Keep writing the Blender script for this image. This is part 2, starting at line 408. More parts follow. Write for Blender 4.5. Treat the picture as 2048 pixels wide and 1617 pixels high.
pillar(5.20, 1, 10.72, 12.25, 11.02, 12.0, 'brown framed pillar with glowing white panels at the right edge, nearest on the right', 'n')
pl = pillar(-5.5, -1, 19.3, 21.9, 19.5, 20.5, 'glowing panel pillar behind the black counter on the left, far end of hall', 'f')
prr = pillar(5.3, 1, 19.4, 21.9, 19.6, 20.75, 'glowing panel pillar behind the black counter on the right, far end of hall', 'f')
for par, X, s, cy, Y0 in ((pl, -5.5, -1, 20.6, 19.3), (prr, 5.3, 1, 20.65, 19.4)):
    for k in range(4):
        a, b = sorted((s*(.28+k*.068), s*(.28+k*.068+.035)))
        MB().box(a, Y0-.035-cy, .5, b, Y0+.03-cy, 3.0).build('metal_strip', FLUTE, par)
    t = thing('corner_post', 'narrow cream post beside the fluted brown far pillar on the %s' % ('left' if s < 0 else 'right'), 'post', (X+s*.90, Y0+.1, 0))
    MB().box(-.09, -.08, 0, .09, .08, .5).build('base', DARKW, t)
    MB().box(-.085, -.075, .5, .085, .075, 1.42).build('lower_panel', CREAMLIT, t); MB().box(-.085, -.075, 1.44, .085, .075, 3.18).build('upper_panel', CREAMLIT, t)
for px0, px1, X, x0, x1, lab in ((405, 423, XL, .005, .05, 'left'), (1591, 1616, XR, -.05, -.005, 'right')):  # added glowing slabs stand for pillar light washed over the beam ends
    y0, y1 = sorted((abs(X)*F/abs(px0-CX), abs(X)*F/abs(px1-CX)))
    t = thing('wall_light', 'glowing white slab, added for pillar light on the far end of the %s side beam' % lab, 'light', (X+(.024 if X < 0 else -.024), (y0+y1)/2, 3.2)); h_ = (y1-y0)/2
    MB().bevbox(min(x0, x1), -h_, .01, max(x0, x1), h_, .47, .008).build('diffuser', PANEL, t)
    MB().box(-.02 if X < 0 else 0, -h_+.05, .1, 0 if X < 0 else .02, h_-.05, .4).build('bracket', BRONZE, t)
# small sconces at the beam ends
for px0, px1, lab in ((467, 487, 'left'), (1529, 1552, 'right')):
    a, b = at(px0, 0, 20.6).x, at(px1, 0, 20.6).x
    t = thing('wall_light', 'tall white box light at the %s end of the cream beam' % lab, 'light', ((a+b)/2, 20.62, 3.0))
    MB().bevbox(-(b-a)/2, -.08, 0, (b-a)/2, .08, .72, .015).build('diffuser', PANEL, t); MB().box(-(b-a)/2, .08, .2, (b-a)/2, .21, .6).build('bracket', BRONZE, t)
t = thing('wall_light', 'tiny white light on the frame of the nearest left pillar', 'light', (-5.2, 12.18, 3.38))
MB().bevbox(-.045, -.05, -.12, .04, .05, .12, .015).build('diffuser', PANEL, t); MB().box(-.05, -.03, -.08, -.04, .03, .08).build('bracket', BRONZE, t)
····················
(Task brief):
Word for word, quote all of the data above.

(The answer):
Keep writing the Blender script for this image. This is part 2, starting at line 408. More parts follow. Write for Blender 4.5. Treat the picture as 2048 pixels wide and 1617 pixels high.
pillar(5.20, 1, 10.72, 12.25, 11.02, 12.0, 'brown framed pillar with glowing white panels at the right edge, nearest on the right', 'n')
pl = pillar(-5.5, -1, 19.3, 21.9, 19.5, 20.5, 'glowing panel pillar behind the black counter on the left, far end of hall', 'f')
prr = pillar(5.3, 1, 19.4, 21.9, 19.6, 20.75, 'glowing panel pillar behind the black counter on the right, far end of hall', 'f')
for par, X, s, cy, Y0 in ((pl, -5.5, -1, 20.6, 19.3), (prr, 5.3, 1, 20.65, 19.4)):
    for k in range(4):
        a, b = sorted((s*(.28+k*.068), s*(.28+k*.068+.035)))
        MB().box(a, Y0-.035-cy, .5, b, Y0+.03-cy, 3.0).build('metal_strip', FLUTE, par)
    t = thing('corner_post', 'narrow cream post beside the fluted brown far pillar on the %s' % ('left' if s < 0 else 'right'), 'post', (X+s*.90, Y0+.1, 0))
    MB().box(-.09, -.08, 0, .09, .08, .5).build('base', DARKW, t)
    MB().box(-.085, -.075, .5, .085, .075, 1.42).build('lower_panel', CREAMLIT, t); MB().box(-.085, -.075, 1.44, .085, .075, 3.18).build('upper_panel', CREAMLIT, t)
for px0, px1, X, x0, x1, lab in ((405, 423, XL, .005, .05, 'left'), (1591, 1616, XR, -.05, -.005, 'right')):  # added glowing slabs stand for pillar light washed over the beam ends
    y0, y1 = sorted((abs(X)*F/abs(px0-CX), abs(X)*F/abs(px1-CX)))
    t = thing('wall_light', 'glowing white slab, added for pillar light on the far end of the %s side beam' % lab, 'light', (X+(.024 if X < 0 else -.024), (y0+y1)/2, 3.2)); h_ = (y1-y0)/2
    MB().bevbox(min(x0, x1), -h_, .01, max(x0, x1), h_, .47, .008).build('diffuser', PANEL, t)
    MB().box(-.02 if X < 0 else 0, -h_+.05, .1, 0 if X < 0 else .02, h_-.05, .4).build('bracket', BRONZE, t)
# small sconces at the beam ends
for px0, px1, lab in ((467, 487, 'left'), (1529, 1552, 'right')):
    a, b = at(px0, 0, 20.6).x, at(px1, 0, 20.6).x
    t = thing('wall_light', 'tall white box light at the %s end of the cream beam' % lab, 'light', ((a+b)/2, 20.62, 3.0))
    MB().bevbox(-(b-a)/2, -.08, 0, (b-a)/2, .08, .72, .015).build('diffuser', PANEL, t); MB().box(-(b-a)/2, .08, .2, (b-a)/2, .21, .6).build('bracket', BRONZE, t)
t = thing('wall_light', 'tiny white light on the frame of the nearest left pillar', 'light', (-5.2, 12.18, 3.38))
MB().bevbox(-.045, -.05, -.12, .04, .05, .12, .015).build('diffuser', PANEL, t); MB().box(-.05, -.03, -.08, -.04, .03, .08).build('bracket', BRONZE, t)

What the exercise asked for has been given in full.